Former students of a school for indigenous people in Lianga, Surigao del Sur, want their angel’s help. Actress Angel Locsin, that is.
The actress visited the Alternative Learning Center for Agricultural and Livelihood Development (Alcadev) in 2009. She spent two days in the hinterland school in Sitio Han-ayan in the village of Diatagon.
On Sept. 1, members of the paramilitary group Magahat-Bagani killed Alcadev’s executive director, Emerito Samarca, and two others—“lumad” leader Dionel Campos and his cousin datu Aurelio Sinzo.
“Angel even slept in the room where Samarca was found dead,” Maricris Pagaran, who was appointed officer in charge of Alcadev, told the Inquirer.
Angel assumed the name of “Ate Jean” during her visit, stressing that she did not want her celebrity status known to the students. What she did not know, however, is that they knew she was Angel the actress.
“We just pretended we did not know she was Angel Locsin,” said Rico Pareja, who was then a third year high school student of Alcadev.
“What she did was an immersion of sorts. She listened to our stories,” said Pareja, who recently finished BS Education at the Surigao del Sur State College and now teaches at Alcadev.
Amalyn Ugking, who was 13 years old when Angel visited Alcadev, said the actress acted like she was just “an ordinary person.”
“She even washed her own dishes. She did not want to be treated like a visitor,” said Ugking, then an elementary student of the tribal community school run by the Tribal Filipino Program of Surigao del Sur (TRIFPSS).
“And we respected her request for her not to be treated as Angel the actress,” Ugking said, adding that “deep inside we wanted to show her that we were her fans.”
Michelle Campos, now 17 and was a fifth grader when Angel went to their school, said she was among those who knew it was Angel the actress.
“But no one tried to get her autograph. No one tried to have their photos taken with her,” Campos said.
“But when we (students) were on our own, we were giggling,” she added.
Campos is a daughter of Dionel Campos, leader of tribal group Malahutayong Pakigbisog Alang sa Sumusunod, who was killed on Sept 1.
Michelle, now a freshman at Surigao del Sur State College in Tandag City, was at school when she learned of her father’s death.
“President Aquino should seriously answer to these atrocities. The military should stop implementing this ‘Oplan Bayanihan.’ There will surely be peace and development after they’ve wiped out all the lumad and allow the entry of the mining firms,” Campos said in an interview at the wake of her father at the social hall of the provincial government compound here.
Not far from the social hall is the provincial sports center, where more than 3,000 evacuees from hinterland communities in the province’s five towns are staying. Although some of the evacuees are not from Lianga town, they also had to leave their homes, fearing that the paramilitary group would reach their villages.
“Government should disarm and disband the paramilitary groups,” Campos added.
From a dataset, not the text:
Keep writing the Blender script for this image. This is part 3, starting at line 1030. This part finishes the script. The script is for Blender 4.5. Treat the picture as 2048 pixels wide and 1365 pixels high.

Among the evacuees are students of the Alcadev and tribal community schools run by the TRIFPSS. Alcadev caters to high school students, while TRIFPSS operates more than 20 elementary schools all over the province. TRIFPSS won the Department of Education’s National Literacy Award in 2001 and 2005. Alcadev was a finalist in the same contest last year.
Angel was not the only “celebrity” who set foot on Alcadev’s school compound. Also in 2009, then Commission on Human Rights head and now Justice Secretary Leila de Lima visited the school while investigating the mass evacuation due to military operations that year. In 2011, Belgian Ambassador to the Philippines Christian Meerschman was also a visitor.
In 2009, Angel donated 300 plastic desks for Alcadev and TRIFPSS. This time, present and former students of Alcadev and TRIFPSS are again asking for her help.
“Please help us. You can come here (evacuation center) to see our situation. If not, you can call on the people to help us,” Pareja said.
“Also help us in our quest for justice for Emerito Samarca, Dionel Campos and Aurelio Sinzo,” Pareja added.
For the now-fatherless Michelle, Angel can do a lot. “She can help spread the news about what happened to us,” she said.
“She can attest that accusations of the school being a training ground for the communist New People’s Army are not true. She was there, she knows what kind of school we have, what kind of people we are,” Michelle added.